The books are mostly written in the local language of Hausa. They extoll the values of true love based on feelings, rather than family or other social pressures. Some also carry anti-drug messages.

Several volumes instruct women on how to send loving text messages to their intended mate’s mobile phones: “Knowing I can love U with the distance between our hearts makes my love 4U stronger.”

Still, readers hoping for Kama Sutra-like instruction in male-female relations will be disappointed. The story lines in most of the novels highlight issues facing women and girls, particularly their relations with men.

Many men in northern Nigeria have up to four wives, in keeping with Islamic injunctions, frequently forcing women who may not be natural allies to live together in close quarters. Multiple wives is far less common in Nigeria’s predominantly Christian south.

The books don’t normally offer instructions on how to deal with this family set up, but instead offer a picture of the household dynamics, so that women will know what to expect.

Other volumes take on a dreamier approach, with women openly flirting and dancing closely with men in public. In reality, that’s a rarity in northern Nigeria, where public modesty and chastity are encouraged in women.

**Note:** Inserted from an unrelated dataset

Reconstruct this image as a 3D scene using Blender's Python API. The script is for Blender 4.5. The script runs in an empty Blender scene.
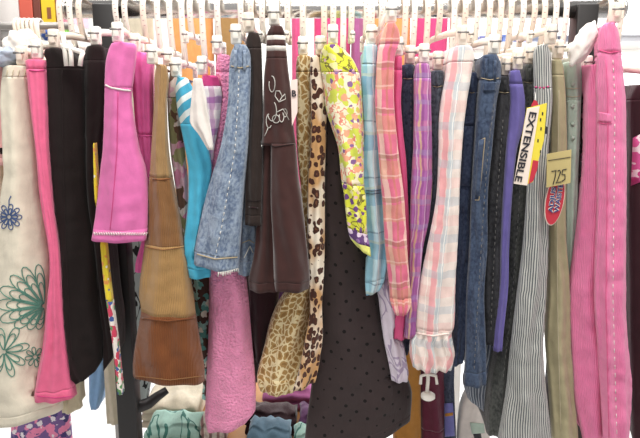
import bpy, bmesh, math, random
from mathutils import Vector, noise
from mathutils.bvhtree import BVHTree
random.seed(7)
SC = bpy.context.scene
COL = SC.collection
# ------------------------------------------------------------------ camera
CAM = Vector((0, -1.2, 1.2)); PITCH = math.radians(10.5); FPX = 640.0
FWD = Vector((0, math.cos(PITCH), -math.sin(PITCH))); UPV = Vector((0, math.sin(PITCH), math.cos(PITCH)))
def ray(px, py):
    return FWD + Vector((1, 0, 0)) * ((px - 320) / FPX) + UPV * ((219 - py) / FPX)
def P(px, py, Y):
    d = ray(px, py); return CAM + d * ((Y - CAM.y) / d.y)
cd = bpy.data.cameras.new('camera'); cam = bpy.data.objects.new('camera', cd); COL.objects.link(cam)
cam.location = CAM; cam.rotation_euler = (math.pi / 2 - PITCH, 0, 0)
cd.sensor_width = 36; cd.lens = 36.0; cd.clip_start = .02; SC.camera = cam
RAILZ = 1.361
# ------------------------------------------------------------------ materials
def lin(c):
    g = .3 * c[0] + .59 * c[1] + .11 * c[2]; c = tuple(x + (g - x) * .12 for x in c)
    return tuple(((x / 255) / 12.92 if x / 255 <= .04045 else ((x / 255 + .055) / 1.055) ** 2.4) for x in c) + (1,)
class NT:
    def __init__(s, name):
        s.m = bpy.data.materials.new(name); s.m.use_nodes = True; s.t = s.m.node_tree; s.n = s.t.nodes
        s.b = s.n['Principled BSDF']; s.uv = s.new('ShaderNodeUVMap').outputs[0]
        sp = s.new('ShaderNodeSeparateXYZ'); s.link(s.uv, sp.inputs[0]); s.u, s.v = sp.outputs[0], sp.outputs[1]
    def new(s, t, **k):
        n = s.n.new(t)
        for a, b in k.items(): setattr(n, a, b)
        return n
    def link(s, a, b): s.t.links.new(a, b)
    def put(s, v, i):
        if hasattr(v, 'node'): s.link(v, i)
        else: i.default_value = v
    def math(s, op, a, b=0.0, c=None):
        n = s.new('ShaderNodeMath', operation=op); s.put(a, n.inputs[0]); s.put(b, n.inputs[1])
        if c is not None: s.put(c, n.inputs[2])
        return n.outputs[0]
    def mix(s, f, a, b, mode='MIX'):
        n = s.new('ShaderNodeMix', data_type='RGBA', blend_type=mode)
        s.put(f, n.inputs[0]); s.put(a, n.inputs[6]); s.put(b, n.inputs[7]); return n.outputs[2]
    def vec(s, su=1., sv=1., ou=0., ov=0.):
        n = s.new('ShaderNodeMapping'); s.link(s.uv, n.inputs[0]); n.inputs[3].default_value = (su, sv, 1); n.inputs[1].default_value = (ou, ov, 0); return n.outputs[0]
    def noise(s, vec, sc=1., det=2., dist=0.):
        n = s.new('ShaderNodeTexNoise'); s.link(vec, n.inputs['Vector']); n.inputs['Scale'].default_value = sc; n.inputs['Detail'].default_value = det; n.inputs['Distortion'].default_value = dist
        return n.outputs[0], n.outputs[1]
    def vor(s, vec, sc, feat='F1', rnd=1.):
        n = s.new('ShaderNodeTexVoronoi', feature=feat); s.put(vec, n.inputs['Vector']); n.inputs['Scale'].default_value = sc; n.inputs['Randomness'].default_value = rnd
        return n.outputs
    def ramp(s, f, stops, const=False):
        n = s.new('ShaderNodeValToRGB'); s.put(f, n.inputs[0]); e = n.color_ramp.elements
        if const: n.color_ramp.interpolation = 'CONSTANT'
        while len(e) < len(stops): e.new(1)
        for i, (p, c) in enumerate(stops): e[i].position = p; e[i].color = c
        return n.outputs[0]
    def less(s, a, t, soft=0):
        return s.math('LESS_THAN', a, t)
    def stripe(s, ax, per, wid, off=0.):
        c = s.u if ax == 'u' else s.v
        f = s.math('FRACT', s.math('MULTIPLY_ADD', c, 1 / per, off))
        return s.math('LESS_THAN', f, wid)
    def done(s, col, rough=.9, height=None, bump=.6, dist=.003, var=.16, sheen=.0):
        f, _ = s.noise(s.vec(), 55, 3); g, _ = s.noise(s.vec(), 900, 2)
        k = s.math('MULTIPLY_ADD', f, var * 2, 1 - var); k = s.math('MULTIPLY', k, s.math('MULTIPLY_ADD', g, .24, .88))
        cc = s.new('ShaderNodeCombineXYZ'); [s.put(k, cc.inputs[i]) for i in range(3)]
        col = s.mix(1.0, col, cc.outputs[0], 'MULTIPLY')
        s.link(col, s.b.inputs['Base Color']); s.b.inputs['Roughness'].default_value = rough; s.b.inputs['Specular IOR Level'].default_value = .25
        s.b.inputs['Sheen Weight'].default_value = .22 + sheen; s.b.inputs['Sheen Roughness'].default_value = .45
        w, _ = s.noise(s.vec(1, .35), 70, 4, .6)
        h = s.math('MULTIPLY_ADD', g, .15, w)
        if height is not None: h = s.math('MULTIPLY_ADD', height, .6, h)
        b = s.new('ShaderNodeBump'); b.inputs['Strength'].default_value = bump; b.inputs['Distance'].default_value = dist
        s.link(h, b.inputs['Height']); s.link(b.outputs[0], s.b.inputs['Normal'])
        return s.m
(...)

Readers say the books help them understand female adult life.

“Now we’re living in a modern society, but there are still things they don’t tell you,” says Maryam Muhammed Haladu, a 20-year old devotee of the books. “Some ladies, when they’re married, they don’t know what to do. They don’t know how to take care of a man, how to seduce him.”

But even the depiction of men and women together rankle some conservatives. Throughout the ages, cultural mores were transmitted by village leaders and through families in an oral tradition.